Simmonds was the founder and long-time chairman of the Lenbrook Group, an international firm with its headquarters in Pickering, Ontario. The company is best known for Clearnet Communications, one of its subsidiaries. Its sale to Telus Corporation for $6.6 billion on August 21, 2000 remains the largest telecommunications acquisition in Canadian history.

At the time, The Toronto Star published a story about the Lenbrook Group's evolution from its beginnings as a small audio parts supplier to a corporate giant. Simmonds was undergoing chemotherapy treatment at the time and could not comment so his sons, who were in leadership roles within Lenbrook, did instead.

The Simmonds attributed their success as businesspeople to their father's example, saying he "modelled" the belief that excelling in business "is not more important" than spending time with one's spouse or children. Simmonds was father to six and grandfather to 23.

Simmonds served as president of the Baptist Young Peoples Union and Baptist Convention of Ontario and Quebec before becoming Canadian Baptist Ministries' president (1974-1976). He also served on the Baptist World Alliance's executive committee.

"David fulfilled the hymn 'Give of your best to the Master, give of the strength of your youth,'" says Blair Clark, Canadian Baptist Ministries director of missions and personnel. "After leading at the denominational level, David and Barbara mentored many young people and supported their leadership."

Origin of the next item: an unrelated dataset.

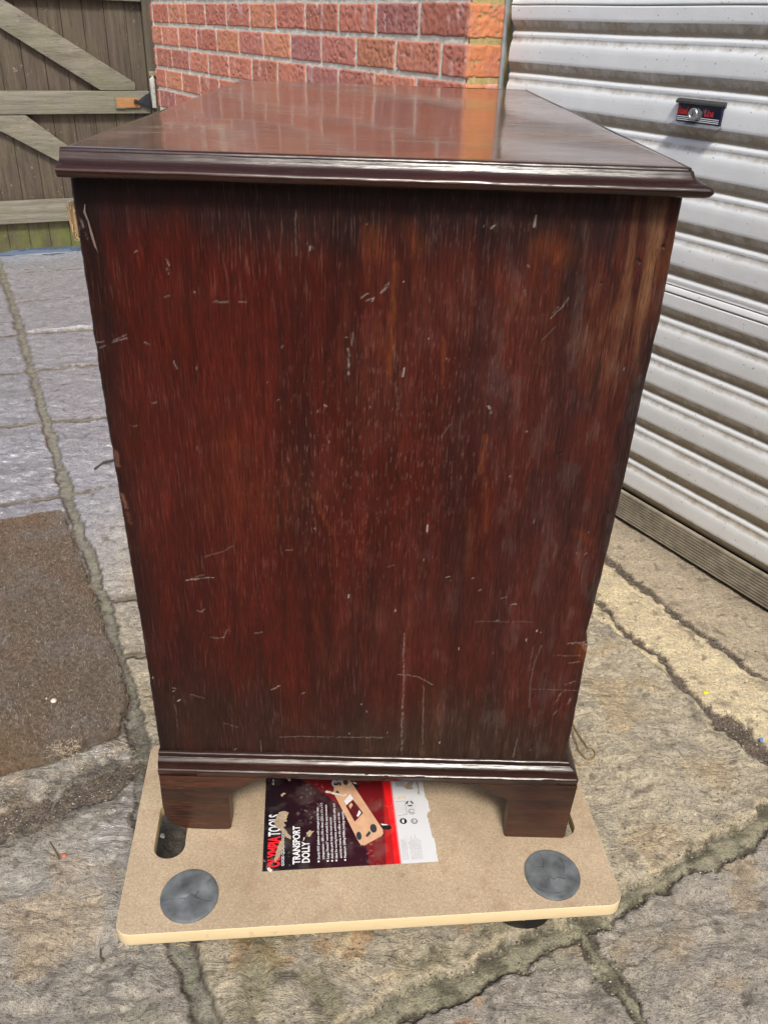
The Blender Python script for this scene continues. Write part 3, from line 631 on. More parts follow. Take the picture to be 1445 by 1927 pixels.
# ------------------------------------------------------------------ wooden gate closing the side passage
g0=np.array([-1.204,3.424]); gg=np.array([.9,.434]); gg/=np.linalg.norm(gg); gn=np.array([-gg[1],gg[0]]); gc=g0@gn
def GP(a,o,z): # along gate, out towards the yard, height
    p=gg*a+gn*(gc-o); return (p[0],p[1],z)
def weathered(name,c0,c1,green,axis):
    m,nt,b=newmat(name); ang=math.atan2(gg[1],gg[0])
    t=N(nt,'ShaderNodeTexCoord'); r=N(nt,'ShaderNodeMapping'); r.inputs['Rotation'].default_value=(0,0,-ang); nt.links.new(t.outputs['Object'],r.inputs[0])
    s=N(nt,'ShaderNodeMapping'); s.inputs['Scale'].default_value=(1,1,.06) if axis=='z' else (.06,1,1); 
    if axis=='d': s.inputs['Scale'].default_value=(.12,1,1); s.inputs['Rotation'].default_value=(0,math.radians(-30),0)
    nt.links.new(r.outputs[0],s.inputs[0]); v=s.outputs[0]
    n=noise(nt,v,55,5,.7); n2=noise(nt,v,200,3,.7); v0=coords(nt); g_=noise(nt,v0,6,5,.7)
    col=mix(nt,ramp(nt,n,[(.3,0.),(.7,1.)]),c0,c1); col=mix(nt,mth(nt,'MULTIPLY',ramp(nt,g_,[(.42,0.),(.68,1.)]),green),col,(.20,.22,.10))
    col=mix(nt,mth(nt,'MULTIPLY',ramp(nt,n2,[(.32,1.),(.42,0.)]),.6),col,tuple(x*.3 for x in c0))
    col=mix(nt,mth(nt,'MULTIPLY',ramp(nt,noise(nt,v0,40,4,.8),[(.62,0.),(.72,1.)]),.5),col,(.42,.40,.33))
    if axis=='z':
        sx=N(nt,'ShaderNodeSeparateXYZ'); nt.links.new(t.outputs['Object'],sx.inputs[0])
        zf=ramp(nt,mth(nt,'ADD',sx.outputs[2],mth(nt,'MULTIPLY',noise(nt,v0,9,4),.16)),[(.17,1.),(.25,0.)]); col=mix(nt,mth(nt,'MULTIPLY',mth(nt,'MULTIPLY',zf,ramp(nt,noise(nt,v0,11,5,.7),[(.35,.15),(.6,1.)])),.8),col,(.14,.175,.035))
    setc(nt,b,col,.85); bump(nt,b,mth(nt,'ADD',n,n2),.6,.003); return m
M_board=weathered('weathered_boards',(.060,.046,.035),(.130,.103,.077),.12,'z'); M_rail=weathered('greenish_rail',(.125,.115,.09),(.28,.265,.22),.30,'x'); M_brace=weathered('greenish_brace',(.125,.115,.09),(.27,.255,.205),.35,'d')
def gate():
    root=empty('wooden_gate',GP(0,0,0),label='weathered timber gate with diagonal braces and a mossy foot',cat='gate'); R=np.array([*GP(0,0,0)])
    T=lambda a,o,z: tuple(np.array(GP(a,o,z))-R)
    b=MB(); rg=random.Random(5); a=-2.6
    while a<.80:
        w_=.0905; x1=min(a+w_-.0018,.815); o0=rg.uniform(-.002,.002); b.box(a,x1,-.018+o0,o0,.028+rg.uniform(-.004,.004),1.50,T); a+=w_
    b.box(-2.6,.815,-.030,-.0205,.035,1.49,T)
    b.build('boards',M_board,root,bevel=.002)
    for z0,z1,e in ((.603,.695,.813),(.150,.247,.813),(1.045,1.14,.813),(1.38,1.47,.813)):
        b=MB(); b.box(-2.6,e,.003,.030,z0,z1,T); b.build('rail',M_rail,root,bevel=.003)
    for pts in ([(.753,.698),(.753,.729),(.244,1.040),(.150,1.040),(.226,.931),(.600,.698)],[(.113,.600),(.27,.600),(.403,.491),(.74,.2505),(.60,.2505),(.369,.414),(.165,.534),(.0,.635-.04)],[(-.35,1.040),(-.75,.80),(-.75,.698),(-.60,.698),(-.20,1.040)]):
        b=MB(); b.prism(pts,.004,.028,lambda a,z,o:T(a,o,z)); b.build('brace',M_brace,root,bevel=.002)
    b=MB(); b.box(.662,.764,.031,.040,.628,.668,T); lb=b.build('latch_block',wood('orange_wood',(.38,.18,.06),(.52,.28,.12),'x',.6,.4),root,bevel=.002)
    b=MB(); b.box(.655,.700,.032,.0395,.625,.628,T); b.box(.655,.6615,.031,.039,.625,.672,T); b.build('latch_edge',M_rail,root)
    ir=simple('black_iron',(.045,.048,.055),.5,.6,sc=60,bmp=.5)
    b=MB(); b.prism([(.735,.648),(.765,.662),(.79,.680),(.812,.690),(.812,.622),(.80,.628),(.775,.640)],.041,.046,lambda a,z,o:T(a,o,z)); b.cyl(T(.745,.041,.655),(-gn[0],-gn[1],0),.008,.012,16); b.build('latch',ir,root,bevel=.001)
    return root
gate()
def gate_post():
    R=np.array([*GP(.85,0,0)]); T=lambda a,o,z: tuple(np.array(GP(a,o,z))-R)
    root=empty('gate_post',tuple(R),label='dark timber post between the gate and the brick wall',cat='post')
    b=MB(); b.box(.8185,.860,-.05,.016,-.02,1.60,T); b.box(.8185,1.10,-.30,-.052,-.02,1.60,T); b.build('timber',M_board,root,bevel=.003)
    b=MB(); b.prism([(.822,.625),(.840,.625),(.842,.745),(.836,.758),(.820,.742)],.017,.030,lambda a,z,o:T(a,o,z)); b.build('latch_keep',simple('pale_flaking_metal',(.50,.50,.46),.6,.2,sc=70,bmp=.6),root,bevel=.002)
    b=MB(); b.box(.822,.858,.017,.024,.755,.775,T); b.build('keep_screw_plate',simple('rusty_plate',(.30,.24,.15),.7,.2,sc=70),root,bevel=.001)
gate_post()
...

Simmonds was a chief organizer behind the international congress of the Baptist World Alliance held in Toronto in 1980. The rally–the largest event in Canadian Baptist history–drew 20,000 people from more than 100 countries.

But Clark says Simmonds did his most important work daily, behind-the-scenes.

"At a retreat several years ago I overheard him talking with young business men about the temptations he'd faced at their age," says Clark. "I saw him apply the best of the Christian life to business and the best of the business world to the Christian life while devoting himself to the Lord. That was who he was."